— Start Data excerpt —

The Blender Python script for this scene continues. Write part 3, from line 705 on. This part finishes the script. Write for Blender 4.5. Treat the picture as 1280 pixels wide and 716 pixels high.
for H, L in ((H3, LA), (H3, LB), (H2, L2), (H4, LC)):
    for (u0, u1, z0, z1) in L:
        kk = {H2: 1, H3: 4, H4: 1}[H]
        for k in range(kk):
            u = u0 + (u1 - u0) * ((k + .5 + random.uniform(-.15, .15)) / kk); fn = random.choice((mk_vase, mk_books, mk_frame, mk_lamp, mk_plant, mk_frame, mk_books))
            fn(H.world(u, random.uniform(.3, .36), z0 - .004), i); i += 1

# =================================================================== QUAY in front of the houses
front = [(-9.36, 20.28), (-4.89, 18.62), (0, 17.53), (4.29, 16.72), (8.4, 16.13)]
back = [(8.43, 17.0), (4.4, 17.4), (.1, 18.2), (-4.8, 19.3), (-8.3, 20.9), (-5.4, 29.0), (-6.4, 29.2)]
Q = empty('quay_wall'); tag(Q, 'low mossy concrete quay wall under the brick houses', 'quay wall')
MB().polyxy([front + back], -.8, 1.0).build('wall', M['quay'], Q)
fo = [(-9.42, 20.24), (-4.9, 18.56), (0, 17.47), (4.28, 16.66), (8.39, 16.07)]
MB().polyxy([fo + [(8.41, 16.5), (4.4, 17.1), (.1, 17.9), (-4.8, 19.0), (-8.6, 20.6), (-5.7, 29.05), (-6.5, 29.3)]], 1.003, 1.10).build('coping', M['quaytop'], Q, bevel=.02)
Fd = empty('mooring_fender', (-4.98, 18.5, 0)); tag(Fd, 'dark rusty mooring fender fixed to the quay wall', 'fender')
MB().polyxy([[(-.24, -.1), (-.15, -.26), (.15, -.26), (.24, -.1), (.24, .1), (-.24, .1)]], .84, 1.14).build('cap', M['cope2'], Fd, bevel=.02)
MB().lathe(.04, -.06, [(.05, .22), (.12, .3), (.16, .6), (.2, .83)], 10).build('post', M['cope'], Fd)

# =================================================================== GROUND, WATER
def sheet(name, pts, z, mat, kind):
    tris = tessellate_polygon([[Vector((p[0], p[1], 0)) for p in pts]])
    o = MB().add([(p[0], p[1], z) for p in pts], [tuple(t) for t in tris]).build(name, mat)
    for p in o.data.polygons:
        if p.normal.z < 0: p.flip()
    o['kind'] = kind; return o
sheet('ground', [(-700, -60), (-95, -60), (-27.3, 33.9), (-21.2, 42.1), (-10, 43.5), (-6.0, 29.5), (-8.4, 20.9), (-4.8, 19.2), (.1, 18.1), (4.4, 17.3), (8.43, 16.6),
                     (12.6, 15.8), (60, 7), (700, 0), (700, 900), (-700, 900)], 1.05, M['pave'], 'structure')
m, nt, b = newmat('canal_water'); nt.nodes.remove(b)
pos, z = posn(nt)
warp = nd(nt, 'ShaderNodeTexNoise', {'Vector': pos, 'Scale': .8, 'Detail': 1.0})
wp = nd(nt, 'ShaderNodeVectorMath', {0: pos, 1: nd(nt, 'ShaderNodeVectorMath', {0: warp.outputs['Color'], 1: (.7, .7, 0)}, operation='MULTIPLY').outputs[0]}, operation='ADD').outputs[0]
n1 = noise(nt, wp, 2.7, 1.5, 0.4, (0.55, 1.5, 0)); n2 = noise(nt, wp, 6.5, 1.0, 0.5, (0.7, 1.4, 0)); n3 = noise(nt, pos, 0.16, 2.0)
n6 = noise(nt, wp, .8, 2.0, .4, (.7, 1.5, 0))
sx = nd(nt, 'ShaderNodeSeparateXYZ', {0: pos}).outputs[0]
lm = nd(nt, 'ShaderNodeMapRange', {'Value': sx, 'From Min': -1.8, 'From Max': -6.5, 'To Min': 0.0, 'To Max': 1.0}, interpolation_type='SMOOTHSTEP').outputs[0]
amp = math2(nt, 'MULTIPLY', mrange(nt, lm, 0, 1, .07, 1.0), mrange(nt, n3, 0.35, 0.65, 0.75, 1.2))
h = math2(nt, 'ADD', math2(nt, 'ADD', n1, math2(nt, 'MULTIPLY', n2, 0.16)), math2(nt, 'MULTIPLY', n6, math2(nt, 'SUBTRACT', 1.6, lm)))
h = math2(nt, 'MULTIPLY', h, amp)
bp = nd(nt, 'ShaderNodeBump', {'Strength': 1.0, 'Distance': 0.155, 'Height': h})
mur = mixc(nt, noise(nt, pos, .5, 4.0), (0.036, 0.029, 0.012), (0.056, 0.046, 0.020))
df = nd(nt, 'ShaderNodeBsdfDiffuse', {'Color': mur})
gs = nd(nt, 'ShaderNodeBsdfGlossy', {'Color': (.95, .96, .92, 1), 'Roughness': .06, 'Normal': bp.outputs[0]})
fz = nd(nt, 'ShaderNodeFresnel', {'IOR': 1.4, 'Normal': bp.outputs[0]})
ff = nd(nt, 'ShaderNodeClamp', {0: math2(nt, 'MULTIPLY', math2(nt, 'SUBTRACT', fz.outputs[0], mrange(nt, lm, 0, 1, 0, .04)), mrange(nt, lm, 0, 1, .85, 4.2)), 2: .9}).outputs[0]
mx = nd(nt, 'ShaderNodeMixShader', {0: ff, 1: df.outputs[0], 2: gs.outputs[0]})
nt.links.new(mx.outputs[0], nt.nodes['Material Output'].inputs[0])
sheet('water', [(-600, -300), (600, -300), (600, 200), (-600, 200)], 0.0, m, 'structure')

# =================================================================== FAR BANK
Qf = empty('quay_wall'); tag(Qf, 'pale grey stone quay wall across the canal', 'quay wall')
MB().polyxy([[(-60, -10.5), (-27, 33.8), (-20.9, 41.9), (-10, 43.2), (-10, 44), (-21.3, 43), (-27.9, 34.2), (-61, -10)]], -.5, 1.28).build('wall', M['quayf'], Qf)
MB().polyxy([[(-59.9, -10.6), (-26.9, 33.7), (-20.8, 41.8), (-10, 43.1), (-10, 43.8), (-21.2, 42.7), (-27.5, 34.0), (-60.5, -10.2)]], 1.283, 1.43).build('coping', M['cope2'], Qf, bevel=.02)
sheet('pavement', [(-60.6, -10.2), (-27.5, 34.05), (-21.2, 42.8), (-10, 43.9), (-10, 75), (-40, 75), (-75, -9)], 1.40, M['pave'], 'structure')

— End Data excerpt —

## What needs to be done
Transcribe the data. Leave every line exactly as it is.

## Complete answer
The Blender Python script for this scene continues. Write part 3, from line 705 on. This part finishes the script. Write for Blender 4.5. Treat the picture as 1280 pixels wide and 716 pixels high.
for H, L in ((H3, LA), (H3, LB), (H2, L2), (H4, LC)):
    for (u0, u1, z0, z1) in L:
        kk = {H2: 1, H3: 4, H4: 1}[H]
        for k in range(kk):
            u = u0 + (u1 - u0) * ((k + .5 + random.uniform(-.15, .15)) / kk); fn = random.choice((mk_vase, mk_books, mk_frame, mk_lamp, mk_plant, mk_frame, mk_books))
            fn(H.world(u, random.uniform(.3, .36), z0 - .004), i); i += 1

# =================================================================== QUAY in front of the houses
front = [(-9.36, 20.28), (-4.89, 18.62), (0, 17.53), (4.29, 16.72), (8.4, 16.13)]
back = [(8.43, 17.0), (4.4, 17.4), (.1, 18.2), (-4.8, 19.3), (-8.3, 20.9), (-5.4, 29.0), (-6.4, 29.2)]
Q = empty('quay_wall'); tag(Q, 'low mossy concrete quay wall under the brick houses', 'quay wall')
MB().polyxy([front + back], -.8, 1.0).build('wall', M['quay'], Q)
fo = [(-9.42, 20.24), (-4.9, 18.56), (0, 17.47), (4.28, 16.66), (8.39, 16.07)]
MB().polyxy([fo + [(8.41, 16.5), (4.4, 17.1), (.1, 17.9), (-4.8, 19.0), (-8.6, 20.6), (-5.7, 29.05), (-6.5, 29.3)]], 1.003, 1.10).build('coping', M['quaytop'], Q, bevel=.02)
Fd = empty('mooring_fender', (-4.98, 18.5, 0)); tag(Fd, 'dark rusty mooring fender fixed to the quay wall', 'fender')
MB().polyxy([[(-.24, -.1), (-.15, -.26), (.15, -.26), (.24, -.1), (.24, .1), (-.24, .1)]], .84, 1.14).build('cap', M['cope2'], Fd, bevel=.02)
MB().lathe(.04, -.06, [(.05, .22), (.12, .3), (.16, .6), (.2, .83)], 10).build('post', M['cope'], Fd)

# =================================================================== GROUND, WATER
def sheet(name, pts, z, mat, kind):
    tris = tessellate_polygon([[Vector((p[0], p[1], 0)) for p in pts]])
    o = MB().add([(p[0], p[1], z) for p in pts], [tuple(t) for t in tris]).build(name, mat)
    for p in o.data.polygons:
        if p.normal.z < 0: p.flip()
    o['kind'] = kind; return o
sheet('ground', [(-700, -60), (-95, -60), (-27.3, 33.9), (-21.2, 42.1), (-10, 43.5), (-6.0, 29.5), (-8.4, 20.9), (-4.8, 19.2), (.1, 18.1), (4.4, 17.3), (8.43, 16.6),
                     (12.6, 15.8), (60, 7), (700, 0), (700, 900), (-700, 900)], 1.05, M['pave'], 'structure')
m, nt, b = newmat('canal_water'); nt.nodes.remove(b)
pos, z = posn(nt)
warp = nd(nt, 'ShaderNodeTexNoise', {'Vector': pos, 'Scale': .8, 'Detail': 1.0})
wp = nd(nt, 'ShaderNodeVectorMath', {0: pos, 1: nd(nt, 'ShaderNodeVectorMath', {0: warp.outputs['Color'], 1: (.7, .7, 0)}, operation='MULTIPLY').outputs[0]}, operation='ADD').outputs[0]
n1 = noise(nt, wp, 2.7, 1.5, 0.4, (0.55, 1.5, 0)); n2 = noise(nt, wp, 6.5, 1.0, 0.5, (0.7, 1.4, 0)); n3 = noise(nt, pos, 0.16, 2.0)
n6 = noise(nt, wp, .8, 2.0, .4, (.7, 1.5, 0))
sx = nd(nt, 'ShaderNodeSeparateXYZ', {0: pos}).outputs[0]
lm = nd(nt, 'ShaderNodeMapRange', {'Value': sx, 'From Min': -1.8, 'From Max': -6.5, 'To Min': 0.0, 'To Max': 1.0}, interpolation_type='SMOOTHSTEP').outputs[0]
amp = math2(nt, 'MULTIPLY', mrange(nt, lm, 0, 1, .07, 1.0), mrange(nt, n3, 0.35, 0.65, 0.75, 1.2))
h = math2(nt, 'ADD', math2(nt, 'ADD', n1, math2(nt, 'MULTIPLY', n2, 0.16)), math2(nt, 'MULTIPLY', n6, math2(nt, 'SUBTRACT', 1.6, lm)))
h = math2(nt, 'MULTIPLY', h, amp)
bp = nd(nt, 'ShaderNodeBump', {'Strength': 1.0, 'Distance': 0.155, 'Height': h})
mur = mixc(nt, noise(nt, pos, .5, 4.0), (0.036, 0.029, 0.012), (0.056, 0.046, 0.020))
df = nd(nt, 'ShaderNodeBsdfDiffuse', {'Color': mur})
gs = nd(nt, 'ShaderNodeBsdfGlossy', {'Color': (.95, .96, .92, 1), 'Roughness': .06, 'Normal': bp.outputs[0]})
fz = nd(nt, 'ShaderNodeFresnel', {'IOR': 1.4, 'Normal': bp.outputs[0]})
ff = nd(nt, 'ShaderNodeClamp', {0: math2(nt, 'MULTIPLY', math2(nt, 'SUBTRACT', fz.outputs[0], mrange(nt, lm, 0, 1, 0, .04)), mrange(nt, lm, 0, 1, .85, 4.2)), 2: .9}).outputs[0]
mx = nd(nt, 'ShaderNodeMixShader', {0: ff, 1: df.outputs[0], 2: gs.outputs[0]})
nt.links.new(mx.outputs[0], nt.nodes['Material Output'].inputs[0])
sheet('water', [(-600, -300), (600, -300), (600, 200), (-600, 200)], 0.0, m, 'structure')

# =================================================================== FAR BANK
Qf = empty('quay_wall'); tag(Qf, 'pale grey stone quay wall across the canal', 'quay wall')
MB().polyxy([[(-60, -10.5), (-27, 33.8), (-20.9, 41.9), (-10, 43.2), (-10, 44), (-21.3, 43), (-27.9, 34.2), (-61, -10)]], -.5, 1.28).build('wall', M['quayf'], Qf)
MB().polyxy([[(-59.9, -10.6), (-26.9, 33.7), (-20.8, 41.8), (-10, 43.1), (-10, 43.8), (-21.2, 42.7), (-27.5, 34.0), (-60.5, -10.2)]], 1.283, 1.43).build('coping', M['cope2'], Qf, bevel=.02)
sheet('pavement', [(-60.6, -10.2), (-27.5, 34.05), (-21.2, 42.8), (-10, 43.9), (-10, 75), (-40, 75), (-75, -9)], 1.40, M['pave'], 'structure')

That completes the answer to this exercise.